Last month, I was on holiday with my wife in Crete. The weather hadn’t been great — it rained most of the day soon after we arrived, and someone said it was the first time in four months — but the sun was shining, so we decided to take a walk into the local town. We weren’t in a hurry, and my wife needed to buy a present for a friend, so we looked into a few of the local shops and bought a couple of things. We then headed down to the sea for the harbor and the beach, and just before we got there happened to turn past a church with an open door.
Well, holiday or not, I find it difficult to walk straight past an open church, even if I felt a little self-conscious in my tourist clothes. I wasn’t expecting much: it was a small, modern building, well-maintained, but unlikely to contain any great surprises, especially after we had visited a couple of Greek Orthodox churches already on our trip. But as I got to the door, there was one surprise after all.
Like many church buildings here in England (and I guess elsewhere), they had glass doors just inside the outer, wooden doors, which were pinned open. And on the left panel there was some text written in capitals, centered, in English and Greek. So I stopped to read it. The English (which came first) said:
Man! Nothing is stronger than the Church. Cease to fight her lest she should take away your strength. Do not try to fight him who is in heaven. For if you war with men, either you will win or you will lose. If however you fight the Church, she will win without you knowing what to do, because God is stronger than all men. Do you think we are stronger than him?
St. John Chrysostomos
My first thought was: is this normal? Is this a common thing to put at the entrance to an Orthodox church building? (Maybe some Covenant readers could help me on that.)

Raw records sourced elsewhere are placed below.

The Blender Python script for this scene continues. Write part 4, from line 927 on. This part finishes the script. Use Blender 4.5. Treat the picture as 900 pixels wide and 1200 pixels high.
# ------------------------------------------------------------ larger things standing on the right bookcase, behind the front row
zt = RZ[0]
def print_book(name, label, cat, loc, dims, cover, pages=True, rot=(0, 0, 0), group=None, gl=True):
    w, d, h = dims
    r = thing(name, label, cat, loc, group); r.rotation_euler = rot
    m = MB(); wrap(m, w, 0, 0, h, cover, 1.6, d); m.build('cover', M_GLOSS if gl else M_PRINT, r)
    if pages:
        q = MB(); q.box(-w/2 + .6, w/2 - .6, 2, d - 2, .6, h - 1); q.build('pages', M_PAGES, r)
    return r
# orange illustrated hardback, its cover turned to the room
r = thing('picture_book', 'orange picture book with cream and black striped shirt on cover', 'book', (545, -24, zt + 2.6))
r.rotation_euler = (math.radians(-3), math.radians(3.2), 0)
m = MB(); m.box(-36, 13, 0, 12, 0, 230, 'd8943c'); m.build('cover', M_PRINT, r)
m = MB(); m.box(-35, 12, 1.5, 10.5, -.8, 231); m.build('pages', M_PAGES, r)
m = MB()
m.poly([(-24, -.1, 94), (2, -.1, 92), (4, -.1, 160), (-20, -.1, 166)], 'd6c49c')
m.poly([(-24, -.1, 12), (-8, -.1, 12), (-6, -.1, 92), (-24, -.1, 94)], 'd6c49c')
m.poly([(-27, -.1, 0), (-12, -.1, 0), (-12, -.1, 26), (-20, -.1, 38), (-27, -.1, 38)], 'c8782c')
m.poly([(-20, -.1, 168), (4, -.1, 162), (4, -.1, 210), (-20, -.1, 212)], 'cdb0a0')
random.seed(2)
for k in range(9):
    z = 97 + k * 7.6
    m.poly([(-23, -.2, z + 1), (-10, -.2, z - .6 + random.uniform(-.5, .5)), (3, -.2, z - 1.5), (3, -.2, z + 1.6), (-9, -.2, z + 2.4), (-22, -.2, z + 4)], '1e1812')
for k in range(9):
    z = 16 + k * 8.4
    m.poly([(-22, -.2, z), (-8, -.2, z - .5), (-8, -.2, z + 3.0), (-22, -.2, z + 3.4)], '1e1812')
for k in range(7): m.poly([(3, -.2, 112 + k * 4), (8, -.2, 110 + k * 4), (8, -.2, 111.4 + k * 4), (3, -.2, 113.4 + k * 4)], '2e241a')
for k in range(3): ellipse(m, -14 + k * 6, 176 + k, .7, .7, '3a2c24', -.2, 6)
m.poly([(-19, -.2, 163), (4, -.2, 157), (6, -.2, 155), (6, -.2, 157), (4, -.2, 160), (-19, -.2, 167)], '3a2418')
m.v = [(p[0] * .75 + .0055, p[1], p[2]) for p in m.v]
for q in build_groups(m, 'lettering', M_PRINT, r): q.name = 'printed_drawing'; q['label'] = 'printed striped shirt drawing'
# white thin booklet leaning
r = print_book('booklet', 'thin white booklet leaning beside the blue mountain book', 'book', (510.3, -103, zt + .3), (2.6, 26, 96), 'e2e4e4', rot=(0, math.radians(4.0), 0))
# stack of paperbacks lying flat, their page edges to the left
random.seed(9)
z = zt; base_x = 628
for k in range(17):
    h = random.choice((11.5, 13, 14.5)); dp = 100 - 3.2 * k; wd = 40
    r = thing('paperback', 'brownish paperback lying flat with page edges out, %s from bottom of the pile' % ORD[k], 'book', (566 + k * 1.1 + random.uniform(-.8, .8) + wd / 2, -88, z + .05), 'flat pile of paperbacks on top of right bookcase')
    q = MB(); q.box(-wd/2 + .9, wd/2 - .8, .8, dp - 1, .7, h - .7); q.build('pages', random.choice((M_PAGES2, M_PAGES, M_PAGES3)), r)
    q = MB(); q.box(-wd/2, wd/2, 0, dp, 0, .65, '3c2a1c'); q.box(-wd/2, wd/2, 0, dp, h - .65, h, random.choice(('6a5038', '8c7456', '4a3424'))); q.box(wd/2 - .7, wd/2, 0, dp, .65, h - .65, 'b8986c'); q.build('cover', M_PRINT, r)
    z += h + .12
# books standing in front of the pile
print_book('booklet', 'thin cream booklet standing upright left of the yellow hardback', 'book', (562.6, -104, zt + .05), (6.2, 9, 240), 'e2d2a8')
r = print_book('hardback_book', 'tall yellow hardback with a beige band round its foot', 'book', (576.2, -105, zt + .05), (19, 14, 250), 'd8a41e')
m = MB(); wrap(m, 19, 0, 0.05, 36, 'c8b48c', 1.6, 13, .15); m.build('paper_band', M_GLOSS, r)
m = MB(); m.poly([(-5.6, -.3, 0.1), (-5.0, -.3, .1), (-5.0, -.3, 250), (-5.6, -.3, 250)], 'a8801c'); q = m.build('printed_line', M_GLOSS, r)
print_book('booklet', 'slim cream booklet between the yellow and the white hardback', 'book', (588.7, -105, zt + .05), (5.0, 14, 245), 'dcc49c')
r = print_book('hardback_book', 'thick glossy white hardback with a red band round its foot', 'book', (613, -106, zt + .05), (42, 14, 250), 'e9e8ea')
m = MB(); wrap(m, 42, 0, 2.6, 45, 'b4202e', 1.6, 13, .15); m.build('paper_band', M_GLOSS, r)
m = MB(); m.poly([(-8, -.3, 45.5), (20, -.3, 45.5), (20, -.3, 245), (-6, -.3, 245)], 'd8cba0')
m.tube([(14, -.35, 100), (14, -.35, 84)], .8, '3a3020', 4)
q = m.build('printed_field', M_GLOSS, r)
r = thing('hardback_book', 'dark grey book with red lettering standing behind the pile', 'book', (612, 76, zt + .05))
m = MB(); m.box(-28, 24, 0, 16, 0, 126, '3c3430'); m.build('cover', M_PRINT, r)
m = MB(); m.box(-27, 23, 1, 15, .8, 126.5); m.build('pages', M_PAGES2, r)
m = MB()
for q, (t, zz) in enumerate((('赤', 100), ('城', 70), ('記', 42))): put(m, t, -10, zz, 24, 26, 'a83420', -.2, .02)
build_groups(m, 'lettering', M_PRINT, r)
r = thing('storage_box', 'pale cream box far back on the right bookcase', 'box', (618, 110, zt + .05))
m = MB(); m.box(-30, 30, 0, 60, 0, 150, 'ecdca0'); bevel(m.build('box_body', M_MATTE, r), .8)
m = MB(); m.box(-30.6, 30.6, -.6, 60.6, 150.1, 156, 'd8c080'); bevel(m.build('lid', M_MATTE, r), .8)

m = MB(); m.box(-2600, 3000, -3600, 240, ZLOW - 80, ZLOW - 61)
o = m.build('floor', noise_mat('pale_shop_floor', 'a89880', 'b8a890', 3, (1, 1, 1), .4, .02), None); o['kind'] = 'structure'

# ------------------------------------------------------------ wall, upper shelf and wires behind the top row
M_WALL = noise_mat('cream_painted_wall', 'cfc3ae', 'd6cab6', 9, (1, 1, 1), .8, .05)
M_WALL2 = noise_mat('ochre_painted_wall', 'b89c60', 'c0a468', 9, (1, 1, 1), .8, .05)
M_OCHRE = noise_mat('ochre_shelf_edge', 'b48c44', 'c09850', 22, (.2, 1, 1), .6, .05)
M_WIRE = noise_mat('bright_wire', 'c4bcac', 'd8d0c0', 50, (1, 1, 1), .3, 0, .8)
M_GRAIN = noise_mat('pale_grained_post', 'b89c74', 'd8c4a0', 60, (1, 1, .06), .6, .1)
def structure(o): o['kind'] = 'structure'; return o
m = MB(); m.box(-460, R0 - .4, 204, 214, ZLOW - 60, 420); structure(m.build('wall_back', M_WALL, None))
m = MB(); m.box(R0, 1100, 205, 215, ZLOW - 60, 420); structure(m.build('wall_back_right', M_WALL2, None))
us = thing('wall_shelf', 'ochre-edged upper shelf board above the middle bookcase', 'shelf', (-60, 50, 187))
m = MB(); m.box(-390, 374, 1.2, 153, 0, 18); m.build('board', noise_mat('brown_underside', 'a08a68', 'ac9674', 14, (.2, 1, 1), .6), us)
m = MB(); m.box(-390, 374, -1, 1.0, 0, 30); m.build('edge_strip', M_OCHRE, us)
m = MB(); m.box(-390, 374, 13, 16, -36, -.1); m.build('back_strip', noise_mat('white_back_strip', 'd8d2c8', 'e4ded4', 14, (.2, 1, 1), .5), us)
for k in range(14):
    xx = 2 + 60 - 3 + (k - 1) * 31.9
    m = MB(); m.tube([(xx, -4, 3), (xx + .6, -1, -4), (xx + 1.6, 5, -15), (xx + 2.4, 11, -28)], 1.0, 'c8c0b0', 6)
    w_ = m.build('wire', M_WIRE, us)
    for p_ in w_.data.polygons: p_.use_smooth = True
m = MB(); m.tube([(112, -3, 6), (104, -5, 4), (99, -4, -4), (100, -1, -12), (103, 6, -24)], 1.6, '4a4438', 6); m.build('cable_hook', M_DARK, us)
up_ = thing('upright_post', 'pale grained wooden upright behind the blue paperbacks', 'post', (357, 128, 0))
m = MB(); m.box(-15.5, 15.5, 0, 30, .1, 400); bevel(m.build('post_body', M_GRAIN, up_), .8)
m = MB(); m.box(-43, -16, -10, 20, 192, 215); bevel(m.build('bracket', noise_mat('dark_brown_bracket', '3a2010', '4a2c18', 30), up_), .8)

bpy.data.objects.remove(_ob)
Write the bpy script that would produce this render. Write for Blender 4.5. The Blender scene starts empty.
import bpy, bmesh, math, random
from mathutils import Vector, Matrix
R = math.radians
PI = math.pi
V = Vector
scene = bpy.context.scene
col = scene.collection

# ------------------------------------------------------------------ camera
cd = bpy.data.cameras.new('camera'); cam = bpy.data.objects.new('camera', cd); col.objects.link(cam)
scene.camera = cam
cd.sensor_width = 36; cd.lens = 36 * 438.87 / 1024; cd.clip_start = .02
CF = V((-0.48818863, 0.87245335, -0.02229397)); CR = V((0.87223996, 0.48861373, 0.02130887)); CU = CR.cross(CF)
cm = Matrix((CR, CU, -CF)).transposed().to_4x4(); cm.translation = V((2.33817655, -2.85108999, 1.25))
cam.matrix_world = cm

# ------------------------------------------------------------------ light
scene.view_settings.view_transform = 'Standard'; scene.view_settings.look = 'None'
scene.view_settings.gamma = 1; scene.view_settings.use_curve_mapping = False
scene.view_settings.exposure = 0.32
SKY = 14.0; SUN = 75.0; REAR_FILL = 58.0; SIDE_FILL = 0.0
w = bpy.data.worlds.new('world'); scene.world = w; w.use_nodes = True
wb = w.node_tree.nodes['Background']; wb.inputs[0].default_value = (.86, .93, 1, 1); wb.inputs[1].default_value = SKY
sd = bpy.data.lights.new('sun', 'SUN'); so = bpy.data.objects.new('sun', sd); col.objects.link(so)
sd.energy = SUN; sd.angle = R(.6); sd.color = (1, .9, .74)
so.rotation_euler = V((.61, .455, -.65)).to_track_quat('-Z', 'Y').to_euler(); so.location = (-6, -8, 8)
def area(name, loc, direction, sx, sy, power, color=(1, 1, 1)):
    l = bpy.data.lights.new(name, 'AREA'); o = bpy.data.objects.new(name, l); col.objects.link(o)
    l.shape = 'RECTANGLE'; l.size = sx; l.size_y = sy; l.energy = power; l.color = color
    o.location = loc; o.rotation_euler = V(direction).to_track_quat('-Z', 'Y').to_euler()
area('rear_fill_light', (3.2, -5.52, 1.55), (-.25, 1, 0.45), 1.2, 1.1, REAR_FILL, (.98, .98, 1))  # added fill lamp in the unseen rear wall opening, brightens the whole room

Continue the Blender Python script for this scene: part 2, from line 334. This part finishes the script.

And then I started wondering: what’s the point being made here? If it’s in English first, then maybe whoever put it there thinks that it’s the (non-Orthodox?) tourists who need to read this most. But why? Who do they think is fighting with the church? Do they mean resisting her authority, her teaching? Is it a message for the lapsed and the unbelieving?
I had a quick look round the little church, and we left to resume our walk. But then I wanted to take a picture, so I could maybe find out some more about it and keep pondering what was so arresting about this strange piece of signage.
Could it be me, fighting against the church? Is that possible? What would it look like? I can imagine conflict with some people in the church; indeed, not much — if any — imagination would be required for that. But I wouldn’t be fighting the church. I know some people might say, and do say, I am battling the church to get justice, or to find the truth. But it wouldn’t occur to them to think they are fighting against God, as in this text. If anything, they might assume, or hope, that the God of truth and justice is fighting with them, against a flawed and even wicked institution. Perhaps, charitably: against people trying to do what they think is the right thing, and getting it wrong.
Is that the unbridgeable chasm between us and this text? That it comes from a world where people believed that the institutional church was God’s instrument in the world, but we just see an all too human institution that we may be attached to, or may be disappointed with, or both, but any strength it has is just to do with its earthly resources, and can’t possibly be divine?
I’m no expert on John Chrysostom or early Christianity generally, but I tried to find out a bit about the text. The traditional title of the work it comes from is “Homily before He Went into Exile.” It seems there are some questions about authenticity; from what I can gather, while the Greek version contains some material that is not from Chrysostom, this part probably is. I may have gotten that wrong; if so, correction would be welcome.
But still, here’s the point. The literary context is that John Chrysostom, the preacher, is about to be removed from his post as Patriarch of Constantinople after condemnation of his conduct by a synod of fellow bishops, and taken into exile by the authorities. That didn’t always end well; on this occasion, he returned soon enough to Constantinople, where he was much loved by many, but it didn’t last long and he was soon exiled again, and, according to the reference book I have to hand, “deliberately killed by enforced travelling on foot in severe weather.”
So he didn’t write those words because he had some kind of morally naïve or institutionally defensive view of the church as an institution. He knew it harbored treachery and malice that would not flinch from the arm’s-length murder of one’s enemies. He knew about its corruption by the irresistible gifts of imperial power. He knew about the intractable conflicts tearing jagged edges through the map of Christ’s church as it spread across the earth, seeming to make a nonsense of theological talk about its unity, its catholicity, its holiness.
And yet: nothing is stronger than the church, for in Christ’s church’s action, God acts, and God’s purpose cannot fail.
Since the ecclesiological revolutions of the Protestant Reformation, it has become a commonplace to make a firm distinction between the visible church — those weak, fractured, failing institutions and communities in which we participate day by day — and the invisible one, in whose securely remote realm we can locate our theological convictions about the church as Christ’s body and bride, where they can do no harm, or real good. But it won’t do. The visible church is his body, and the visible church only becomes visible as she acts in his name, in the power of the Spirit whom he gives with the Father, and the gates of hell will not prevail against it.
So I ask for my eyes to be opened to see the church on earth as she is in Christ, and to rest in the strength that flows through her from abiding in him. No good will come from fighting that.